Limit of $\frac{x_{n}}{n}$ if $ x_{n} = \sqrt{{n \over 2} + x_{n - 1}x_{n - 2}\,}$

Show that

$$ \frac{n}{\sqrt{6}} \leq x_n \leq \frac{n}{\sqrt{6}} + 1 $$

by induction.

To guess this inequality I performed an analysis similar to Did's. I substituted

$$ x_n = an + b + o(1) $$

into the recurrence and found it to be consistent when

$$ a = \frac{1}{\sqrt{6}}, $$

and

$$ b = \frac{1}{3} \sqrt{\frac{2}{3}} \approx 0.27, $$

so it would be reasonable to expect that

$$ x_n = \frac{n}{\sqrt{6}} + \frac{1}{3} \sqrt{\frac{2}{3}} + o(1). $$

Based on this, I guessed that the inequalities

$$ x_n \geq \frac{n}{\sqrt{6}} \qquad \text{and} \qquad x_n \leq \frac{n}{\sqrt{6}} + x_0 = \frac{n}{\sqrt{6}} + 1 $$

might hold, which I then verified by induction.
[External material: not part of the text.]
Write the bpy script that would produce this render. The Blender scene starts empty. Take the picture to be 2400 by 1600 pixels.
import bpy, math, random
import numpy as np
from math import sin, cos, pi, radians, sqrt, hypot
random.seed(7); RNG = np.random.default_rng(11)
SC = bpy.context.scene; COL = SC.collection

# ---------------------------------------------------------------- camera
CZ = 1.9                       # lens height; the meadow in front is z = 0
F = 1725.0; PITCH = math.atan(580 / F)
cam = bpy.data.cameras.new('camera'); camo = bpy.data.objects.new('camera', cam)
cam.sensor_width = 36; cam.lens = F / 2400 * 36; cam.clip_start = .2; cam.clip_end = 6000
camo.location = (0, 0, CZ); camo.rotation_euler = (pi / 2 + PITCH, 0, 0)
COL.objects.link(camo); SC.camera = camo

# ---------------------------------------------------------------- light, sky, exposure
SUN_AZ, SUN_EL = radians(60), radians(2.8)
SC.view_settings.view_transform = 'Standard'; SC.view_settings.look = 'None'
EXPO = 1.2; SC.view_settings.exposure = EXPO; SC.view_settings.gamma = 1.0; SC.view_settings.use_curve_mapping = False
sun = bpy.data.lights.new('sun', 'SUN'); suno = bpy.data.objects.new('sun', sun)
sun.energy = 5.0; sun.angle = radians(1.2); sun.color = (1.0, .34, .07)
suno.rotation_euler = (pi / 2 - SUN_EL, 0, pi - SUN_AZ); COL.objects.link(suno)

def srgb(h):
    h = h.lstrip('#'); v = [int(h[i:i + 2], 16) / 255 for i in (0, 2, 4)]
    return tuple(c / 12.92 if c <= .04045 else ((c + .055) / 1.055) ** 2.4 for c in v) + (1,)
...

In fact, this analysis suggests the tighter inequality

$$ \frac{n}{\sqrt{6}} + \frac{1}{3} \sqrt{\frac{2}{3}} \leq x_n \leq \frac{n}{\sqrt{6}} + 1, $$

which can also be shown by induction.

To identify the limit if one assumes it exists, and even a little more, is easy--but should not be taken for a proof that $x_n/n$ converges.
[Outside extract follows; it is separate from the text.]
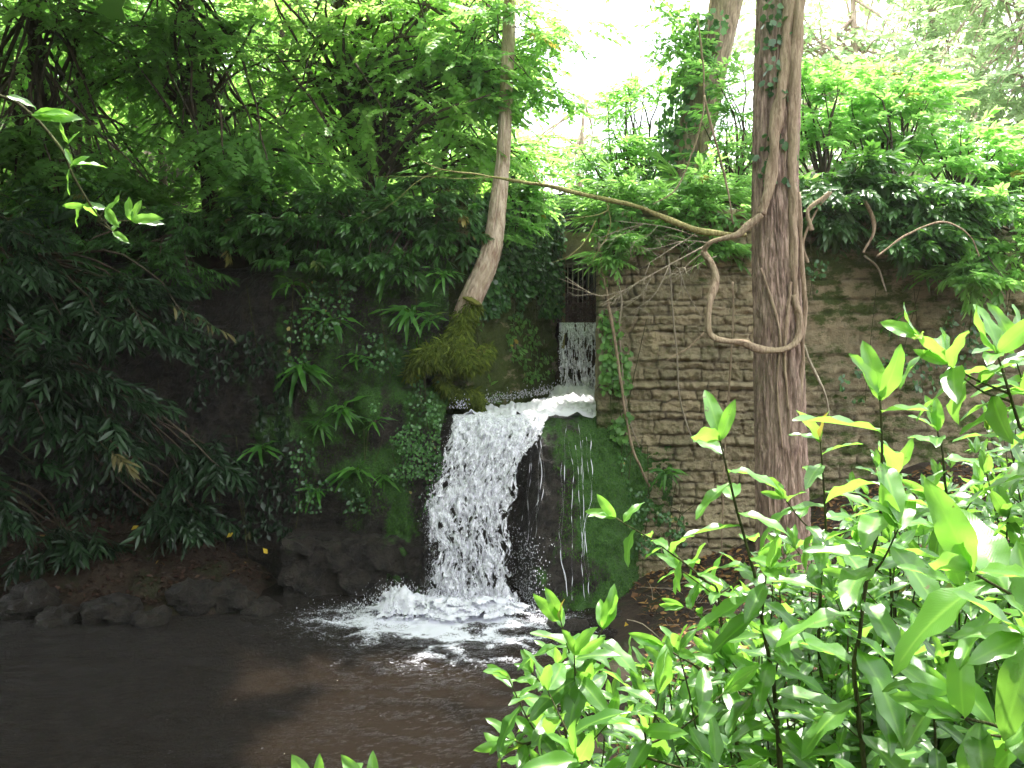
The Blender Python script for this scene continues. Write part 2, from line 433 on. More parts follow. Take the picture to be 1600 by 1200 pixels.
# ------------------------------------------------------------------ terrain
def wall_y(x):
    return np.where(x > .9, 9.72+.25*sm(x, 2.9, 3.1)+.05*np.maximum(x-3, 0), 10.05)
def shore_x(y):
    return np.interp(y, [0, 3, 4, 5, 6, 7, 8, 8.8, 9.6], [-.6, -.5, -.2, .25, .6, .85, 1.0, .95, .9])
def H(x, y):
    x = np.asarray(x, float); y = np.asarray(y, float)
    p = st3(x, y, 0*x)
    nz = fbm(p*.8, 4, 3); nf = fbm(p*4, 3, 5)
    # in front of the walls
    xs = shore_x(y)
    rb = np.clip((x-xs)*.34, -.4, 1.25)
    near = 1.75*(1-sm(y, .6, 4.4))-.4
    lb = np.where(x < -2.0, sm(y, 8.25, 9.9)*.85*sm(-x, 2.1, 4.2)-.4+.42*sm(y, 8.1, 8.6)*sm(-x, 2.1, 2.9), -.4)+np.where(x < -2, .10*nf*sm(y, 8.1, 8.5), 0)
    front = np.maximum(np.maximum(rb, near), lb)+.05*nz*(np.maximum(rb, near) > -.3)+.03*nf
    front = np.where(y < 0, 1.4+.35*np.clip(-y-1.5, 0, 30)*.9, front)+np.where(y < 0, .3*nz, 0)  # unseen slope behind the camera, raised to block the low sky
    # behind the walls
    back = 4.0+.05*np.clip(y-10, 0, 40)+.28*np.clip(y-12, 0, 25)*sm(-x, -.5, 6)+.14*np.clip(y-13, 0, 30)*sm(x, 5, 12)+.12*nz
    ch = (x > -.75) & (x < 1.25) & (y < 11.7)
    back = np.where(ch & (y > 9.3), 1.45, back)
    cx = .85+.02*(y-11.7)
    back = np.where((y >= 11.7) & (np.abs(x-cx) < .5) & (y < 15.2), 2.5, back)
    wy = wall_y(x)
    return np.where(y > wy, back, front)
def axis(lo, hi, a, b, step, g=1.14):
    c = list(np.arange(a, b+1e-6, step)); s = step
    l = [a]; 
    while l[-1] > lo: s *= g; l.append(l[-1]-s)
    s = step; h = [c[-1]]
    while h[-1] < hi: s *= g; h.append(h[-1]+s)
    return np.array(l[:0:-1]+c+h[1:])
gx = axis(-90, 90, -7, 7, .1); gy = axis(-60, 150, -1, 13, .1)
X, Y = np.meshgrid(gx, gy)
Z = H(X, Y)
mk('ground', st3(X, Y, Z).reshape(-1, 3), grid_faces(len(gx), len(gy)), M['ground'], kind='structure')
def Hs(x, y): return float(H(np.array([x]), np.array([y]))[0])

# ------------------------------------------------------------------ masonry
def stones(u, z, seed, hmin=.06, hmax=.17, wmin=.14, wmax=.5, ledges=()):
    r = np.random.default_rng(seed)
    p = st3(u*2.2, z*2.2, 0*u+seed)
    zz = z+.022*fbm(p*.6, 2, seed)+.020*fbm(p*5, 3, seed+1); uu = u+.10*fbm(st3(u*3, z*3, 0*u+9), 4, seed+4)
    hs = [-.6]
    while hs[-1] < 6: hs.append(hs[-1]+r.uniform(hmin, hmax))
    hs = np.array(hs); row = np.clip(np.searchsorted(hs, zz)-1, 0, len(hs)-2)
    dz = np.minimum(zz-hs[row], hs[row+1]-zz)
    dep = np.zeros_like(u); tone = np.zeros_like(u); du = np.full_like(u, 9.)
    for k in np.unique(row):
        m = row == k
        xs = [u.min()-1-r.random()]
        while xs[-1] < u.max()+1: xs.append(xs[-1]+r.uniform(wmin, wmax)*(1 if hs[k+1]-hs[k] > .1 else 1.4))
        xs = np.array(xs); ci = np.clip(np.searchsorted(xs, uu[m])-1, 0, len(xs)-2)
        du[m] = np.minimum(uu[m]-xs[ci], xs[ci+1]-uu[m])
        rd = r.random(len(xs)); rt = r.random(len(xs))
        dep[m] = rd[ci]; tone[m] = rt[ci]
    jw = .010+.020*(fbm(st3(u*4, z*6, 0*u), 3, seed+7)+.22)
    e = np.minimum(np.minimum(du, dz*1.0)/np.maximum(jw, .004), 1.6)
    prof = np.clip(e/1.6, 0, 1)**.5
    joint = (1-sm(e, .1, .9))
    lay = fbm(st3(u*4, z*26, 0*u+3), 4, seed+11)                      # slabby layered erosion
    ro = fbm(st3(u*14, z*14, 0*u+5), 4, seed+13)
    wx = fbm(st3(u*1.1, z*1.6, 0*u+7), 3, seed+15)                    # worn patches where the courses blur
    prof = 1-(1-prof)*np.clip(.75-1.6*wx, .12, 1); joint = joint*np.clip(.62-1.7*wx, .05, .9)
    d = .026*prof+.036*dep*prof+.026*lay+.036*ro+.02*fbm(st3(u*34, z*34, 0*u), 2, seed+16)
    for zl, a in ledges:
        d = d+a*np.exp(-((z-zl-.02*fbm(st3(u*2, 0*u, 0*u), 2, 1))/.028)**2)*(.6+.5*fbm(st3(u*1.3, 0*u+zl, 0*u), 2, 8))
    return d, tone, joint
def wall_sheet(name, A, B, z0, z1, step, seed, parent, ledges=(), moss=None, extra=None, mat='stone', hmin=.06, hmax=.17, flip=1, returns=(1, 1), depth=.45):
    """masonry face from A to B (plan points); outward normal is to the right of A->B times flip"""
    A = np.array(A, float); B = np.array(B, float); L = np.linalg.norm(B-A); t = (B-A)/L
    n = np.array([t[1], -t[0]])*flip
    us = np.arange(0, L+step, step); zs = np.arange(z0, z1+step, step)
    U, Zz = np.meshgrid(us, zs)
    d, tone, joint = stones(U, Zz, seed, hmin, hmax, ledges=ledges)
    if extra: d = d+extra(U, Zz)
    mo = moss(U, Zz) if moss else np.zeros_like(U)
    Zt = Zz+np.where(Zz >= zs[-1]-1e-6, .05*fbm(st3(U*2, 0*U, 0*U), 3, seed), 0)
    def pt(U, Zz, d): return st3(A[0]+t[0]*U+n[0]*d, A[1]+t[1]*U+n[1]*d, Zz)
    V = pt(U, Zt, d); nu = len(us); nv = len(zs)
    V = V.reshape(-1, 3); F = [grid_faces(nu, nv)]
    At = np.stack([tone, joint, mo, 0*tone], -1).reshape(-1, 4)
    # sides and top: rows of back vertices
    per = [np.arange(nu)+(nv-1)*nu]
    if returns[0]: per.append(np.arange(nv)*nu)
    if returns[1]: per.append(np.arange(nv)*nu+nu-1)
    for e in per:
        k = 8; base = V[e]; q = []
        for j in range(1, k+1):
            b = base.copy(); f = depth*j/k
            b[:, 0] -= n[0]*f; b[:, 1] -= n[1]*f
            nn = fbm(b*9, 3, seed+2)[:, None]*.03
            q.append(b+nn)
        VV = np.vstack([base]+q); FF = grid_faces(len(e), k+1, off=len(V))
        V = np.vstack([V, VV]); At = np.vstack([At]+[At[e]]*(k+1)); F.append(FF)
    return mk(name, V, F, M[mat], parent, {'lc': At}, True)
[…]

To wit, assume that a property stronger than the convergence of $x_n/n$ holds, namely, that $x_{n+1}-x_n$ converges to some nonzero limit $\ell$ (when this happens, $\ell$ is also the limit of $x_n/n$).

Then $x_{n-1}=x_n-\ell+o(1)$ and $x_{n-2}=x_n-2\ell+o(1)$ hence $x_{n-1}x_{n-2}=x_n^2-3\ell x_n+o(x_n)$. By identification $3\ell x_n\sim\frac12n$. Since $x_n\sim\ell n$, $3\ell^2=\frac12$ hence $\ell=\frac1{\sqrt6}$.

Once again, this is not a proof that $x_n/n$ converges (and does not use the initial condition $x_0=x_1=1$).